There’s nothing wrong with a reality-grounded pick-and-mix approach to problem-solving. So don’t let the theoretical perfect be the enemy of the practical good. 

Flexibility means choice

The “incremental improvement” approach has another beneficial side effect: it gives customers a choice. Even if moving towards an IP and/or virtual environment seems inevitable, there are multiple ways to get there. Some customers might prefer to virtualise or move to the cloud the parts you can’t see, leaving conventional user interfaces and workflows on the surface. This would keep hard-learned skills relevant and improve productivity during the changeover.
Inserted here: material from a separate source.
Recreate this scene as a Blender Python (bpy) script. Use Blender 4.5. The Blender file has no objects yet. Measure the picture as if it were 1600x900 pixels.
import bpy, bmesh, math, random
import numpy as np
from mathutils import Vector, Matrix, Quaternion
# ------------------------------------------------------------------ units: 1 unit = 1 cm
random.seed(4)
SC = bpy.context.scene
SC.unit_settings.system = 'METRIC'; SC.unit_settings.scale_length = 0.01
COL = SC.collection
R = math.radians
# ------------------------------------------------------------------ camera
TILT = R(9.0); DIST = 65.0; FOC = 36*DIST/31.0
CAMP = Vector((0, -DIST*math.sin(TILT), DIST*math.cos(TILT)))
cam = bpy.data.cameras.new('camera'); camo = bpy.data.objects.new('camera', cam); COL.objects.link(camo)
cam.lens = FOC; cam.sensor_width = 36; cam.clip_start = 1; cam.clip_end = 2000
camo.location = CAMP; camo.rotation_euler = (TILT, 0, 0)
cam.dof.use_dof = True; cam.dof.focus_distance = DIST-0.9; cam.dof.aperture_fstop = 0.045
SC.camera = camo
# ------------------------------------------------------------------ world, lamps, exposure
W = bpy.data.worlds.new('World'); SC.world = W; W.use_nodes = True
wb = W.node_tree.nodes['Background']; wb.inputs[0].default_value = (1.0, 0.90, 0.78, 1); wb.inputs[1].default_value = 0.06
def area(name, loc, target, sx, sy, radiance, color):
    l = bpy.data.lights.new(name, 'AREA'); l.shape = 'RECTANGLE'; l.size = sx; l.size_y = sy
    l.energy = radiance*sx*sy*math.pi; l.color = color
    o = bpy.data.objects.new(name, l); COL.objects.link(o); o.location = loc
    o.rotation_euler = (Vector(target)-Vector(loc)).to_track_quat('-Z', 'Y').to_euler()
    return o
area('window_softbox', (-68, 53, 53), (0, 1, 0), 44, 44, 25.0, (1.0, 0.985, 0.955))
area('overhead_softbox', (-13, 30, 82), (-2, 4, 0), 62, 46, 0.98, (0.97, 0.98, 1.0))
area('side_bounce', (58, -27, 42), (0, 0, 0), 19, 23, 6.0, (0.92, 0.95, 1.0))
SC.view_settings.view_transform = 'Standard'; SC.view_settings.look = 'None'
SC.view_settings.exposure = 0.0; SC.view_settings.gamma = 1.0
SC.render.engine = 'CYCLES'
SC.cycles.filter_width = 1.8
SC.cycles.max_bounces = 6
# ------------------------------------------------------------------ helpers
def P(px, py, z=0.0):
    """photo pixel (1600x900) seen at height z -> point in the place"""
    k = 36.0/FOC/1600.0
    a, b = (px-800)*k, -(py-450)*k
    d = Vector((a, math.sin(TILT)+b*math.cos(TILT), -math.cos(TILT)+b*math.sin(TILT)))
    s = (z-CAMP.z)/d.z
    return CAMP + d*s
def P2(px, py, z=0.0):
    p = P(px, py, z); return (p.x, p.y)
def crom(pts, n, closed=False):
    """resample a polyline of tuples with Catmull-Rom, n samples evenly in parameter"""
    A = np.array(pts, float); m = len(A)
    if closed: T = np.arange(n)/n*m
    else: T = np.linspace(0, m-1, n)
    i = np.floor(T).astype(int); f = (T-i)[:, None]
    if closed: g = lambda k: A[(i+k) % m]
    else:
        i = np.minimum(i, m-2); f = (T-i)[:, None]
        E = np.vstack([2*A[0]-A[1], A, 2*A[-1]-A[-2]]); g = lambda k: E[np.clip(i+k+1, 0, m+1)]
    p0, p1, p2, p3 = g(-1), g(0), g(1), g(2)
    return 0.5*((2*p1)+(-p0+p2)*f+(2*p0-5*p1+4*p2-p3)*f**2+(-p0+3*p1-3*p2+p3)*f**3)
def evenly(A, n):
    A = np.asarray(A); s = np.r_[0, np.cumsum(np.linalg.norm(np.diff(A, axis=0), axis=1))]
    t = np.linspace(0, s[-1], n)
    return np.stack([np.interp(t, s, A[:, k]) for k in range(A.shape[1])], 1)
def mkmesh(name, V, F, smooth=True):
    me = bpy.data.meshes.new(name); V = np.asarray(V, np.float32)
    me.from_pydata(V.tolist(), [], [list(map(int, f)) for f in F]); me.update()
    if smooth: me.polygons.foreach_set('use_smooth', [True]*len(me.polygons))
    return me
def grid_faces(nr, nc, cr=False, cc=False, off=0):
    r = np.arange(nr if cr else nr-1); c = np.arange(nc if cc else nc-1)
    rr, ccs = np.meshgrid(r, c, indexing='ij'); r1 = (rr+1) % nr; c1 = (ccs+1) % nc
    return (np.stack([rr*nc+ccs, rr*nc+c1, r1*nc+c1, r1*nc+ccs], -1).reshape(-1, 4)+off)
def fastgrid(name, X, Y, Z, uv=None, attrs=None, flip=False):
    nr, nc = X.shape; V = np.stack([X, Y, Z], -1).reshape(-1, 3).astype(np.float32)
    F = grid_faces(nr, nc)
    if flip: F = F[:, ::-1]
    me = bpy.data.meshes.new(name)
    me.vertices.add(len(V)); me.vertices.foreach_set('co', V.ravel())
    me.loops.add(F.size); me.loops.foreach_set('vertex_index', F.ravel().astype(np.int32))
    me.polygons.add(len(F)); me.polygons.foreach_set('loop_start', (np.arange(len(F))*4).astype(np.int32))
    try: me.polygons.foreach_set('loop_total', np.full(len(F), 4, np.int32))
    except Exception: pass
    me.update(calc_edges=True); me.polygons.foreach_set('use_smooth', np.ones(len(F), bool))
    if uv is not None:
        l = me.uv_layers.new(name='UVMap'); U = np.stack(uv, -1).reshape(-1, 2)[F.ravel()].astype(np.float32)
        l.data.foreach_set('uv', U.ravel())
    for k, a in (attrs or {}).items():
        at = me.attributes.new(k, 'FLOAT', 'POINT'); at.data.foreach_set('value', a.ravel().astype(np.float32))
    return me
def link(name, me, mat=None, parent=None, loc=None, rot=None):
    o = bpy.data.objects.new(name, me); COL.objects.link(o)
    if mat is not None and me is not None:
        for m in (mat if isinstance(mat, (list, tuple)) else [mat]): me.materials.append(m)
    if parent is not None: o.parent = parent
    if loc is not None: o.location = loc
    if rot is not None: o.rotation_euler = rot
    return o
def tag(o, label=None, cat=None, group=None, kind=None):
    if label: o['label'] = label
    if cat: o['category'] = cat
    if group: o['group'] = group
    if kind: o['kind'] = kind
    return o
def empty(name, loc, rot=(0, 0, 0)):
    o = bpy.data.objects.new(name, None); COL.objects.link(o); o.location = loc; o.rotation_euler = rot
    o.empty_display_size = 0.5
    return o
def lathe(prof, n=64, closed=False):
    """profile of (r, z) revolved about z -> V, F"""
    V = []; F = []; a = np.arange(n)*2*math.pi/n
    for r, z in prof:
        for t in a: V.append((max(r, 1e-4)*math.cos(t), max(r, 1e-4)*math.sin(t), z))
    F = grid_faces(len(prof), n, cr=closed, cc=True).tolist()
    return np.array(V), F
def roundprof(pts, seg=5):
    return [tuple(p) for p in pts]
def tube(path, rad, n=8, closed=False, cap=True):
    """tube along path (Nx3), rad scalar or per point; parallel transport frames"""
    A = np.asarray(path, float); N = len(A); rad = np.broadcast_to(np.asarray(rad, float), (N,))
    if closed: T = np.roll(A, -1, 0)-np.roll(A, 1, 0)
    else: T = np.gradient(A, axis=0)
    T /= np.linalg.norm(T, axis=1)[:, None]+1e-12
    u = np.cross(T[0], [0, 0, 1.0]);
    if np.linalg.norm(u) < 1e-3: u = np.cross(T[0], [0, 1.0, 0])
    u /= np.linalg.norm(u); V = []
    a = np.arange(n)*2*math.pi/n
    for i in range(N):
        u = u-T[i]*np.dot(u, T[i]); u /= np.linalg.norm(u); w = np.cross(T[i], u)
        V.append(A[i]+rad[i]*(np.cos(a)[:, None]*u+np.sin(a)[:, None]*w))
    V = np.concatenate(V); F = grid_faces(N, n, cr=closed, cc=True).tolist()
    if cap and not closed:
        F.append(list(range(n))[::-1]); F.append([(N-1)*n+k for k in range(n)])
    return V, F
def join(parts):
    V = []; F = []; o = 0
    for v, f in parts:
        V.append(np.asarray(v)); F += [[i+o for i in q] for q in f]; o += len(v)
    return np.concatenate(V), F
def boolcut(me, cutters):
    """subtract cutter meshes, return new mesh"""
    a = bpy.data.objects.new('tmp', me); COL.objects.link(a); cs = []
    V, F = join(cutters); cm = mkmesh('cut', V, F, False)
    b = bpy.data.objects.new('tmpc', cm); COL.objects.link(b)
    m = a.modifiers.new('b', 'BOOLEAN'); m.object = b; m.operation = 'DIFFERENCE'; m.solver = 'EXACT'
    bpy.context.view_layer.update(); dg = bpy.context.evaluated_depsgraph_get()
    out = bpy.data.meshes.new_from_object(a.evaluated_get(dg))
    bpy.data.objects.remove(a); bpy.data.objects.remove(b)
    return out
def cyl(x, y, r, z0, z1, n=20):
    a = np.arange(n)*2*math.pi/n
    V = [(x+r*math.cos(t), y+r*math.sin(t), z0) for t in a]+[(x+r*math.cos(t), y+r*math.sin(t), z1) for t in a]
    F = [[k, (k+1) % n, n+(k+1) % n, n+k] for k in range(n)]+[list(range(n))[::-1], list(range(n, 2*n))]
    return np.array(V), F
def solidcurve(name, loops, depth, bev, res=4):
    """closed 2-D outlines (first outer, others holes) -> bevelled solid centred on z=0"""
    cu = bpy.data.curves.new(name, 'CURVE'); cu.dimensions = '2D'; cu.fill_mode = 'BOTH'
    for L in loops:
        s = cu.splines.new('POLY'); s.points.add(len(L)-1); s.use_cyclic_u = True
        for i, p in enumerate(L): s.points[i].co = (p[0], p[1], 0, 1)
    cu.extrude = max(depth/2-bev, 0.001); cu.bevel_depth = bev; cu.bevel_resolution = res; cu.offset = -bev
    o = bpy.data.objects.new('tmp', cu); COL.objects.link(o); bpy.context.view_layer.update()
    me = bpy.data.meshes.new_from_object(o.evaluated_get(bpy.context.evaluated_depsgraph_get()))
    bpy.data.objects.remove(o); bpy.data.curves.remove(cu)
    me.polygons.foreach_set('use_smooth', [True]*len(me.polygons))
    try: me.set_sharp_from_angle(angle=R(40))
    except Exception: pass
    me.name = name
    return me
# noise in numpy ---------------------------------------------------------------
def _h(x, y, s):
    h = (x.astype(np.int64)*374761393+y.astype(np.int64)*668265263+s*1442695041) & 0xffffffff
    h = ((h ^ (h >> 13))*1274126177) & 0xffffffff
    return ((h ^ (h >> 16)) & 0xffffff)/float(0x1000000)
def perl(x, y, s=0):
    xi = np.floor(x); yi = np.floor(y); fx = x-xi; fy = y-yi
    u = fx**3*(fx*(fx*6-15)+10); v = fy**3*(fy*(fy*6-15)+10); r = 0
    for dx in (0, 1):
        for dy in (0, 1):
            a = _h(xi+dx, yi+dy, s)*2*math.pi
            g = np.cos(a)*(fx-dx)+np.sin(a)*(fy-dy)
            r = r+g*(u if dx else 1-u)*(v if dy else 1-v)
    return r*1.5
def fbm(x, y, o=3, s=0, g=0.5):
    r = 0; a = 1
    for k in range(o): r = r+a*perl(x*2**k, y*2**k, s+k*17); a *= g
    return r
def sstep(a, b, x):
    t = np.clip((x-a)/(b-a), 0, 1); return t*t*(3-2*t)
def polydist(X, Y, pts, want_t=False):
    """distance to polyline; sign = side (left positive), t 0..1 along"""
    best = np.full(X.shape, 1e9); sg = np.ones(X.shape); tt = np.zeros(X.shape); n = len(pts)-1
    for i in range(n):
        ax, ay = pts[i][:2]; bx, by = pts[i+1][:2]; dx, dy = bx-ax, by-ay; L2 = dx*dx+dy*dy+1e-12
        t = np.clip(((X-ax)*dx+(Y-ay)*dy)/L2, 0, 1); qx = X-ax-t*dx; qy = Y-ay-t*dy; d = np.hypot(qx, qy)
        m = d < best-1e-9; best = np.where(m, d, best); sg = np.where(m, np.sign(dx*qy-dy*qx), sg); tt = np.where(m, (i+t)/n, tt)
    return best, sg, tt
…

Gradually, you can introduce new, IP-based and/or virtualised methods and benefit from the productivity gains. But there’s no need to frighten anyone; within reason, it can go at your customer’s preferred pace.


It’s ironic that the biggest changes are often enabled by the things that aren’t supposed to change at all: standards. Standards provide a degree of compatibility and interoperability that innovations can build upon. Think of HTML and all it has enabled. Think of XML. AES67 and SMPTE2110 in broadcast IP.  
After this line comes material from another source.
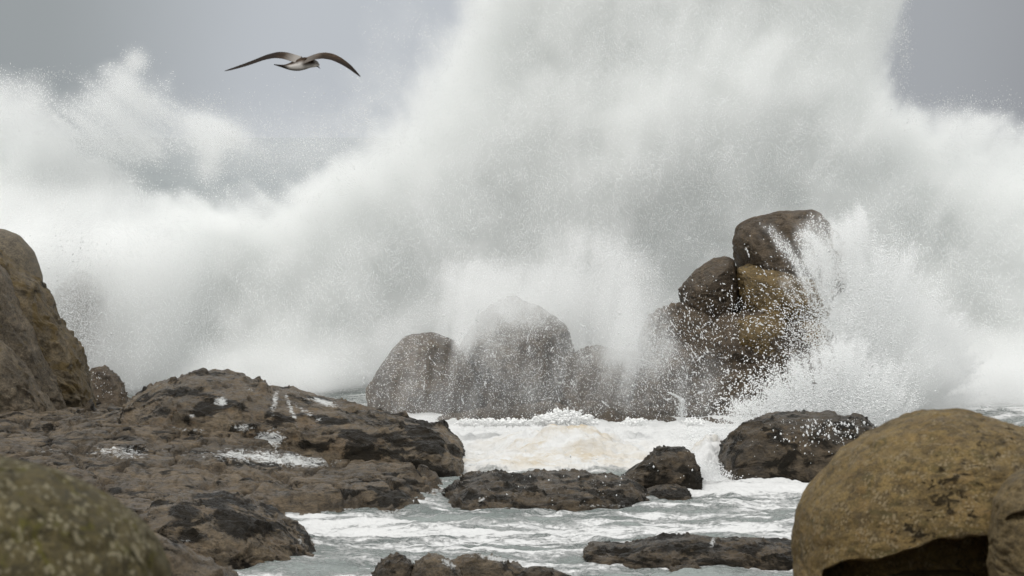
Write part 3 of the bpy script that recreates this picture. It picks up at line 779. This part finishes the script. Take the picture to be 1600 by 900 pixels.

Modularity based on standards can lead to a fabric of interconnected devices, some specialist and some off the shelf. But you know they will work together. Build software management layers on top of this, and you can have the best of all worlds, including the modern imperatives of efficiency, productivity and improved sustainability. 


As NAB celebrates its centenary this year, the pace of change is as fast as ever. Managing this successfully requires a global outlook, flexibility and adaptability in approach driven by incremental improvements and fallback positions, often taking hybrid solutions as the first steps towards the desired destination. Based on industry best practices, informed by experience and the most appropriate learnings from a variety of approaches moderated by pragmatism, you can build highly effective, reliable and robust facilities. Couple this with flexible, modular and scalable products, and you will be able to face the changes of the future with justified optimism.